Далее идет просьба к проезжим письменно засвидетельствовать, что они видели подлинного Дон Кихота.
Мне кажется, что здесь мы имеем не очень сильно выраженное подчеркивание рампы, установку на условность искусства, педализирование его. К такому типу можно отнести обращение короля Лира: когда дочери говорят ему, что пятьдесят рыцарей и то больше того, что ему необходимо, он обращается в публику к нарядной даме и спрашивает: «разве ей необходимы ее наряды, разве они греют ее?» У Гоголя городничий так разрушает четвертую, невидимую условную стену, делающую публику как бы невидимой для героев пьесы, и говорит слова, всем известные: «над кем смеетесь? над собой смеетесь». У Островского в «Свои люди – сочтемся» Рисположенский так бросается к рампе, показывая публике свои проношенные подошвы. У Тика и у Гофмана («Принцесса Брамбилла») действующие лица временами знают, что они действующие лица новеллы, или Каприччио, «которое сейчас пишется». Этот же прием каноничен для водевиля с его куплетами, обращенными в публику.

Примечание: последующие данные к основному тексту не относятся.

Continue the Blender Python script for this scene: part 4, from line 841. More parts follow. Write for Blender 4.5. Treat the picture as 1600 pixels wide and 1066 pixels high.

Что касается театра, то в нем иллюзия, по всей вероятности, должна носить мерцающий характер, т. е. то появляться, то исчезать совсем. Зритель должен испытывать в себе смену восприятий действия сцены то как чего-то «нарочного», то «взаправдашнего». На осознании мерцающей иллюзии основаны «Паяцы» Леонкавалло и «Зеленый попугай» Шницлера. В этих пьесах действие на сцене воспринимается то как игра, то как жизнь. Но нам пора вернуться к Дон Кихоту.
В разговоре с бакалавром Санчо Панса рассказывает о том, как у него украли осла. Эта деталь была упущена в первой части.
– В ответ на то, что сеньор Самсон изволит допытываться, кто, как и когда украл у меня осла, я скажу, что в ту самую ночь, когда мы бежали от Святой Германдады, после приключения или, лучше, злоключения с колодниками и с покойником, которого везли в Сеговию, мы вошли в горы Сиерра-Морены и укрылись с господином в лесу в самой чаще, где господин мой, опершись на копье, а я – сидя на моем Серке, оба измученные и избитые в предшествовавших тревогах, заснули так крепко, точно под нами было по четыре пуховика. А особенно я спал таким непробудным сном, что уж не знаю кто, но кто-то нашелся, кто подобрался ко мне и подставил под мое седло четыре палки, так что я остался висеть на нем, как на лошади, а осла между тем из-под меня вытащили, да так, что я и не охнул.